Senate Judiciary Committee bravely approved anti-trust measures

The US Senate Judiciary Committee on Thursday approved a bill that would bar tech giants like from giving preference to their own businesses on their websites, despite hefty lobbying from top executives like Apple Chief Executive Tim Cook.

The biggest technology companies, including Meta Platforms Inc's Facebook and Apple have been under pressure in Congress because of allegations they abused their outsized market power. A long list of bills is aimed at reining them in, but none have become law.

Lawmakers voted on an amended version of a bill introduced by Senators Amy Klobuchar, a Democrat, and Chuck Grassley, a Republican, that expanded the definition of companies covered by the bill to include firms like the popular video app TikTok and specified that companies were not required to share data with firms that the US government considers national security risks.

But the committee showed the extent of lobbying that has been flung its way in a desperate attempt to get the bill squashed.

Republican Senator Ted Cruz said during the hearing that he spoke Tim Cook, saying he "expressed significant concerns about the bill."

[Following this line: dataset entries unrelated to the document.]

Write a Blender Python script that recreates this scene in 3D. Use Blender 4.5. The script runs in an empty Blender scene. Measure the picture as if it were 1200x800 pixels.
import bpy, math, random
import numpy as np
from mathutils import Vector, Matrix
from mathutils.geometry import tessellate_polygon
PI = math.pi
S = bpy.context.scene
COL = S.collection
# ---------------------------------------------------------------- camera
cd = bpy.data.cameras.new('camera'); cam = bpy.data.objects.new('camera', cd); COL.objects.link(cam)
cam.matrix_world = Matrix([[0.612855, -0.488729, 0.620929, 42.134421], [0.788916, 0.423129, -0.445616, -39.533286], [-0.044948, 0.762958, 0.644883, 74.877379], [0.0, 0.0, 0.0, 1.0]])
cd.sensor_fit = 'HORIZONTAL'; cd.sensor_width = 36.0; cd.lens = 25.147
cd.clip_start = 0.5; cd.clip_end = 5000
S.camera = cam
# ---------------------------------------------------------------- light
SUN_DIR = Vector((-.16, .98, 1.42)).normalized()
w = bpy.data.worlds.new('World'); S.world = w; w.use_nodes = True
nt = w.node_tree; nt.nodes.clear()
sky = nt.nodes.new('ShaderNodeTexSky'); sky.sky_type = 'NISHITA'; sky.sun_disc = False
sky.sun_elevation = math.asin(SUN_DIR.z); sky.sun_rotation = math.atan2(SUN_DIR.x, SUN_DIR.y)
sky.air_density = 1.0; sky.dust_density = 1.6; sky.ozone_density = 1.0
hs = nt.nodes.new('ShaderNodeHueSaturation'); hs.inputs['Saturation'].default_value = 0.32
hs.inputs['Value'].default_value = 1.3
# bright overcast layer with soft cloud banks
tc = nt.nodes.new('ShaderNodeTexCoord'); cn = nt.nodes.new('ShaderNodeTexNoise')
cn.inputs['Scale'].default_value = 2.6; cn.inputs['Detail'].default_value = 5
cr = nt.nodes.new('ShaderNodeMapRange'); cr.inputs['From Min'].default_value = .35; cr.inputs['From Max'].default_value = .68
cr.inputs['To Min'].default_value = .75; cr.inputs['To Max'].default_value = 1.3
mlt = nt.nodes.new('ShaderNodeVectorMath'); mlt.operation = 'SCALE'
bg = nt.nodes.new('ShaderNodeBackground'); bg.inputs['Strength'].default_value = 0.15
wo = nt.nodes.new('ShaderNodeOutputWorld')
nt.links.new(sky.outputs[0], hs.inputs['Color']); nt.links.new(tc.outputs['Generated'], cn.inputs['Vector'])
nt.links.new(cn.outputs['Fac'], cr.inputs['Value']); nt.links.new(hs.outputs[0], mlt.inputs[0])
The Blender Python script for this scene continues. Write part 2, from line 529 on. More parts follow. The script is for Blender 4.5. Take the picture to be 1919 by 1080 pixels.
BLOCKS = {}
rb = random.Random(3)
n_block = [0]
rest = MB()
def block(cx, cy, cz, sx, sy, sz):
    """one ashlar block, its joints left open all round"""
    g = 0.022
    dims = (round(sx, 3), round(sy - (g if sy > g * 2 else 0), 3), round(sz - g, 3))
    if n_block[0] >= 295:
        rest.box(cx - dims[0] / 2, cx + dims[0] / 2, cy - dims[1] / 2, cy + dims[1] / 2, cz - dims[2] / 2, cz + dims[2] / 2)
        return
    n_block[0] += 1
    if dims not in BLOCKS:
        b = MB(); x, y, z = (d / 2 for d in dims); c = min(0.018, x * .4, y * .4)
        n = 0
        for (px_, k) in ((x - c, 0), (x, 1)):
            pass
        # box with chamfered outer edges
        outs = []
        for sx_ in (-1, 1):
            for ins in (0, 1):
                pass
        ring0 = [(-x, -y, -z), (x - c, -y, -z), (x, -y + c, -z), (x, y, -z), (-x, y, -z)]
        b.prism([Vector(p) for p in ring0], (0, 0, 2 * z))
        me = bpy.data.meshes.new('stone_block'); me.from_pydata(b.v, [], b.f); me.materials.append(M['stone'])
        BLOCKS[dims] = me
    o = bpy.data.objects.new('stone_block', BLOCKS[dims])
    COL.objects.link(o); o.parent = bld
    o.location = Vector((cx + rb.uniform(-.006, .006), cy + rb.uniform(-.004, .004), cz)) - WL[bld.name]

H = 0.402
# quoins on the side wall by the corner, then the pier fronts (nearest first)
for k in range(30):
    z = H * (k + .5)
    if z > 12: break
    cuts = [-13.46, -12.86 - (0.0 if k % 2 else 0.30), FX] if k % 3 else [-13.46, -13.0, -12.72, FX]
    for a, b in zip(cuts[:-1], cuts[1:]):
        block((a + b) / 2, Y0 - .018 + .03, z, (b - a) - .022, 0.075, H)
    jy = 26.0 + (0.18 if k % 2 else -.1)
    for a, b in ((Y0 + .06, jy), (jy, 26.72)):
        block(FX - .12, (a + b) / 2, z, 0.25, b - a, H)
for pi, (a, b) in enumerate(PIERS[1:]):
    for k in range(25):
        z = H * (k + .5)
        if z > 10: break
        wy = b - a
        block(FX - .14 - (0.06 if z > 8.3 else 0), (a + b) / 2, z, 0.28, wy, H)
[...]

Cruz, who voted for the measure, said Cook expressed a "reasonable" concern the bill would make it harder for Apple to allow consumers to protect their privacy by electing that apps not be allowed to monitor or track their online activities.

Klobuchar, chair of the panel's antitrust panel, said after the vote that she also had spoken with both Cook and Google CEO Sundar Pichai.

"I had discussions with them and I made my case and I listened to them. They are most likely never going to like this bill… We're not going to put a bill forward that does nothing."

However that is probably what will happen. The Cowen Washington Research Group said that despite the committee's 16-6 vote to approve the measure, enough of its supporters expressed reservations that it had less than a 50 per cent chance of becoming law.

A second bill, which was held over, would bar big app stores, like Apple's, from requiring app providers to use their payment system and prohibit them from punishing apps that offer different prices through another app store or payment system.

It is simply that the US government system is not equipped to stand up to big corporations who have so much money they are a law into themselves.